E’ il biglietto andata e ritorno che Messi ha in mano per togliersi dalla clandestinità. Da quell’usurpazione sottaciuta che gli oppongono ogni volta che il paragone riprende fuoco. Può riconoscersi in una semi-infallibilità tutta sua, farsi una propria leggenda, dribblare Maradona, e via libero nella storia del pallone. Il Messi col baricentro basso e le movenze esplosive, come quell’altro. Il tocco di palla mancino, sì, come quell’altro. Il fuso orario negli spazi stretti, quella rapidità solo sua, e – vabbè – di quell’altro. Messi è nato, cresciuto, e ha vinto mettendo in fila un “lo fa solo lui” dietro l’altro, ma smentito da un’eco maledetta: “no, così lo faceva anche l’altro, forse meglio”.

Tanto che questa aderenza al suo mostro tutelare ne ha trasposto pure il personaggio. Messi non è così, ma l’hanno disegnato così finché hanno potuto. Maradona fuori dal campo è stato un auto-tormento costante, anche senza tutta la retorica che gli hanno costruito attorno. Messi no. Messi per hobby dorme. Non gioca coi videogames perché lo annoiano, e in tv, nelle serie, succedono troppe cose e poi alla fine si stanca di seguirle. Hai voglia a re-impostare sempre il copione in parallelo. Messi e Maradona sono due facce di una medaglia che gira in eterno e non cade mai a terra.

Messi è quello che con l’Argentina non vince niente. Maradona con l’Argentina ha vinto un Mondiale trasfigurandolo: s’è preso tutto, ma proprio tutto il palcoscenico. E se l’è tenuto pure dopo, quando al Mondiale in campo c’era l’altro, Messi. E lo spettacolo era invece Diego, sugli spalti. Le luci a lui, invecchiato e grasso. E l’ombra sul campo da gioco a divorare la star pezzettino dopo pezzettino.

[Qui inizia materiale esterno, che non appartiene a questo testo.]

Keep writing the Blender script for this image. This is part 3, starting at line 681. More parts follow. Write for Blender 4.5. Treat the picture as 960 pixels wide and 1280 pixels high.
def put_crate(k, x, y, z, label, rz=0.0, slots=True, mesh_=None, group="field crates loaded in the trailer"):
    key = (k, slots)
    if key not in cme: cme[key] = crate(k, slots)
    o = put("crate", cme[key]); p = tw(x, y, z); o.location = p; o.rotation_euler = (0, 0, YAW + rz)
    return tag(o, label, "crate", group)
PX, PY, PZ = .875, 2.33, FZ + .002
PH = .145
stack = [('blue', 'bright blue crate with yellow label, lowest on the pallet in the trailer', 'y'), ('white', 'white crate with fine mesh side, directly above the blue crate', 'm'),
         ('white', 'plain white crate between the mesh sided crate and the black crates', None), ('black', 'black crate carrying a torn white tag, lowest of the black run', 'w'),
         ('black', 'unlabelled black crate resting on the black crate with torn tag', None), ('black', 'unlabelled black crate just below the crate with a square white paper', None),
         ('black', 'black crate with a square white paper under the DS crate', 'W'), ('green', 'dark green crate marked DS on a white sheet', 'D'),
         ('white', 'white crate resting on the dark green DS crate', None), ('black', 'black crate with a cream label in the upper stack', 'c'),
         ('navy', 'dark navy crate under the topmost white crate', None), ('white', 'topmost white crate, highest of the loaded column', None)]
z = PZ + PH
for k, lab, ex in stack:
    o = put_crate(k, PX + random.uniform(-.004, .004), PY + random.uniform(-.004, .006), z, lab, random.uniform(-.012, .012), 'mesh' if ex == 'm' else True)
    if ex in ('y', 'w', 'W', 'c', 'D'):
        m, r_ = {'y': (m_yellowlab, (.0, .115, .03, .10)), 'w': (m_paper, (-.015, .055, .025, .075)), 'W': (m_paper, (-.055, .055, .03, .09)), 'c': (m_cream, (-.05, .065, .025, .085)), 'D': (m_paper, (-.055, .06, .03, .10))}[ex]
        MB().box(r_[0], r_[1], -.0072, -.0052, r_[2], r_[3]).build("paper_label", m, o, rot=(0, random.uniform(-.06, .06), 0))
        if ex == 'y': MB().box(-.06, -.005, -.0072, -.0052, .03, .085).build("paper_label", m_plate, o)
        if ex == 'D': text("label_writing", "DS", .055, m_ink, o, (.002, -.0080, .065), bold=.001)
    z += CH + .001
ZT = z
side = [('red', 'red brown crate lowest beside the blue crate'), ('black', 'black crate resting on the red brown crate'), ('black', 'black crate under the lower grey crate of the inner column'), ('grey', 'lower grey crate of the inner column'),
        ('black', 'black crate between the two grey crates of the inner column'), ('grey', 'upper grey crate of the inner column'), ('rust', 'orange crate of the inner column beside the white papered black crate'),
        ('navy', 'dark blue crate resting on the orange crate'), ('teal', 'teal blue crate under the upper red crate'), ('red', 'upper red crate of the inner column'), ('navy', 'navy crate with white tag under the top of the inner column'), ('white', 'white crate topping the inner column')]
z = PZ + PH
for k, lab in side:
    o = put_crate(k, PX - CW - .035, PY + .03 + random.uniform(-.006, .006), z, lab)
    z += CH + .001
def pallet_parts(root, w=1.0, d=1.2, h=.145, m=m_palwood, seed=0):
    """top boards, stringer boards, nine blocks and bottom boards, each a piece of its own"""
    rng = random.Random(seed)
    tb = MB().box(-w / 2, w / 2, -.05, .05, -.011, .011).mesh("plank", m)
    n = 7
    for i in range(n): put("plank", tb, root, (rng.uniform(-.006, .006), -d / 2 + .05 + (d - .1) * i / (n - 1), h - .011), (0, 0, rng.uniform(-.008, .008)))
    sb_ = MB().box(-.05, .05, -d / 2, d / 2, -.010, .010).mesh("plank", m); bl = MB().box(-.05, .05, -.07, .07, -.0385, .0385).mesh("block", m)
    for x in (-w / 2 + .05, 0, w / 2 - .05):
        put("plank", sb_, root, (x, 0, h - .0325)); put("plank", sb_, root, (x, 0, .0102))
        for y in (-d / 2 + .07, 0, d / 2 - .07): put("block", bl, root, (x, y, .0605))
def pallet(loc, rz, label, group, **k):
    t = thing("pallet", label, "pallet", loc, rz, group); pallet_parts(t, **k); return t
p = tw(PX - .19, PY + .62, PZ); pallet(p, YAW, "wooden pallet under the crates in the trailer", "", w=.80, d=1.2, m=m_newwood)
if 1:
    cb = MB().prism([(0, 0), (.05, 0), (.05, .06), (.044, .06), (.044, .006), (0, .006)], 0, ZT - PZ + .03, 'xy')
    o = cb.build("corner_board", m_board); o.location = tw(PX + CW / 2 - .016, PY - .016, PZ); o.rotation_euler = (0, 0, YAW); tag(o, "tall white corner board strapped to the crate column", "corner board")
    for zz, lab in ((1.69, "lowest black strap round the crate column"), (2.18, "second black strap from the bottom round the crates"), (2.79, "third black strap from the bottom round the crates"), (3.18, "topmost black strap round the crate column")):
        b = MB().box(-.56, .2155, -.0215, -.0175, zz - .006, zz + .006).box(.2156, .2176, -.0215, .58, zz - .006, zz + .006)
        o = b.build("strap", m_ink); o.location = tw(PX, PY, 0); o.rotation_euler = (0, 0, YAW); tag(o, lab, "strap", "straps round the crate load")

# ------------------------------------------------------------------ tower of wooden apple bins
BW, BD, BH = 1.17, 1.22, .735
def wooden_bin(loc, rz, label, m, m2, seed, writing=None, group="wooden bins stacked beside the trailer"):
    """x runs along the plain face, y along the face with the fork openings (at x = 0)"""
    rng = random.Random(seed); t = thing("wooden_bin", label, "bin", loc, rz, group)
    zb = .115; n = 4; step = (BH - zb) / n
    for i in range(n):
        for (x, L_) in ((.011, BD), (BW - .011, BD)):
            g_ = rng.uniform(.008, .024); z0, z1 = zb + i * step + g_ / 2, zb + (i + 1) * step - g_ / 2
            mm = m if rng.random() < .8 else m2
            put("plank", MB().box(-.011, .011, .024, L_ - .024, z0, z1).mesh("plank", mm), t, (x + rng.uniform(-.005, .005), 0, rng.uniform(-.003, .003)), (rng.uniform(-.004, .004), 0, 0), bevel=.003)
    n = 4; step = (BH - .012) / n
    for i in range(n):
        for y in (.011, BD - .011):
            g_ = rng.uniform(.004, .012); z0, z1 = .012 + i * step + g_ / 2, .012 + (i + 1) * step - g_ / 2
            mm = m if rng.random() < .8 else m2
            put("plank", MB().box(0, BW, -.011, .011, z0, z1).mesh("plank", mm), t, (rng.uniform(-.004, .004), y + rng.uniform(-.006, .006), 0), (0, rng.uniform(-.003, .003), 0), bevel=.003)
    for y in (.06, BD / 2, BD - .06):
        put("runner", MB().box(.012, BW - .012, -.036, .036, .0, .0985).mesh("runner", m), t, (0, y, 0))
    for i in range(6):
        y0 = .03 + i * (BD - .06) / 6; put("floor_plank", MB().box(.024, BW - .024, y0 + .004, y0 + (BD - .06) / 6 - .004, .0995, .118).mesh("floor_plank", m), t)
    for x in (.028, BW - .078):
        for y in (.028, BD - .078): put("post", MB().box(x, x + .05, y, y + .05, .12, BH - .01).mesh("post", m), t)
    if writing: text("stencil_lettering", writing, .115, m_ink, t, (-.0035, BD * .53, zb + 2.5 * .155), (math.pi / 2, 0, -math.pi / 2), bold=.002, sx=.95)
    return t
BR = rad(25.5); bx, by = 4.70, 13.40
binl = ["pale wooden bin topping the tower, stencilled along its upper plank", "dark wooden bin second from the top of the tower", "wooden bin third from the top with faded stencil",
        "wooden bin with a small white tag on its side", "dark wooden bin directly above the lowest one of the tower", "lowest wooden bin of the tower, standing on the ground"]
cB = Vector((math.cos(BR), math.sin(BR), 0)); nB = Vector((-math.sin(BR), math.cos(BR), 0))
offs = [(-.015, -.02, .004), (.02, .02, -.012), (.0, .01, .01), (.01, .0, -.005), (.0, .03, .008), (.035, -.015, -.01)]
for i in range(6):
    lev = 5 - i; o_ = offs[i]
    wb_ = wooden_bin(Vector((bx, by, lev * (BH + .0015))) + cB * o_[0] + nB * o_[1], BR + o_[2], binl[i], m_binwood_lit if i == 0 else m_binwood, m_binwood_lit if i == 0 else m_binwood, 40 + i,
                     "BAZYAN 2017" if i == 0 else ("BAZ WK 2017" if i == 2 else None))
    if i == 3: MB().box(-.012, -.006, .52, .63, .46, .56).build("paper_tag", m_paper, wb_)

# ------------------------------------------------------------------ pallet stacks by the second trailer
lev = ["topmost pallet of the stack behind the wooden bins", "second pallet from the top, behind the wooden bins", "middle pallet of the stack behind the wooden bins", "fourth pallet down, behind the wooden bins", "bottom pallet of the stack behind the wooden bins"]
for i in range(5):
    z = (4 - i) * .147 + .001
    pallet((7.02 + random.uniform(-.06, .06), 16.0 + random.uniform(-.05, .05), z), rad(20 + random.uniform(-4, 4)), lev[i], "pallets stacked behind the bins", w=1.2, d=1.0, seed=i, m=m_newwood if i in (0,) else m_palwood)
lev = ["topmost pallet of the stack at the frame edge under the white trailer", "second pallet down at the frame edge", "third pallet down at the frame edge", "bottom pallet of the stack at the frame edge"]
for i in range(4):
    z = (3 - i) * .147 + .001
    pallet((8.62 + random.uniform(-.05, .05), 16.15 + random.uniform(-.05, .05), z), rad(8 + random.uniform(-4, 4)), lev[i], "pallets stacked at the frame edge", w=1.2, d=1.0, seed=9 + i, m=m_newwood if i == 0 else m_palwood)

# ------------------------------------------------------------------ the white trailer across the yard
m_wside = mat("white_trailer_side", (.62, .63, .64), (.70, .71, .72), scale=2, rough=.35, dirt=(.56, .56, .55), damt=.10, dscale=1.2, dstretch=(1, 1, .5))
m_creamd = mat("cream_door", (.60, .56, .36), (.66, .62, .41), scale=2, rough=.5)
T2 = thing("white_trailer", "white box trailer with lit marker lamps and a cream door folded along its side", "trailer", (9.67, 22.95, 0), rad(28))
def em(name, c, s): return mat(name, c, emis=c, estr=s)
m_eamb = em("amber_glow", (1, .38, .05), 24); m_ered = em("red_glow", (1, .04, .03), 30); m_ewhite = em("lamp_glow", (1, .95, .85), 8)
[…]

Messi ha dovuto abituarsi ad essere uno straordinario normale. Un mito autosufficiente, imbarazzato da un confronto difficile da sanare. Su Netflix c’è ancora il documentario su di lui, è del 2014. Si chiama “Storia di un campione”. Bisogna proprio andarselo a cercare, perché per il resto è tutto un Maradona di qua, Maradona di là, su e giù, fino al capolavoro di Kapadia. Anche adesso che Messi è il presente, deve fare i conti con uno che è stato il passato, è ancora il presente e sarà probabilmente il futuro.

Tutte queste dimensioni temporali si trascineranno una volta di più in un imbuto che conduce al San Paolo il 25 febbraio 2020. Un possibile buco nero del calcio oppure, così pensano a Barcellona, una tranquilla serata di ordinaria coppa dei campioni. Ma la fame di idolatria non può che produrre questa distorsione: una partita da giocare senza contare le epoche. Come se il Napoli scendesse in campo con la maglia Buitoni. Ecco, fate conto che arriva il Barcellona di Messi e al San Paolo le gradinate sono nude, non c’è il tetto, i tifosi vanno ancora allo stadio senza fare comunicati stampa. Fate conto che quei due giochino contro, una volta e solo quella, per sempre. Quanto lo paghereste quel biglietto?

Stanno vendendola già così, Napoli-Barcellona. Gattuso, la qualificazione ai quarti, la crisi… non esistono. Non c’è partita, e non c’è storia. Il presente non basta a nessuno. La macchina del tempo ha impostato un’attesa alternativa: Messi-Maradona si gioca in un’altra galassia.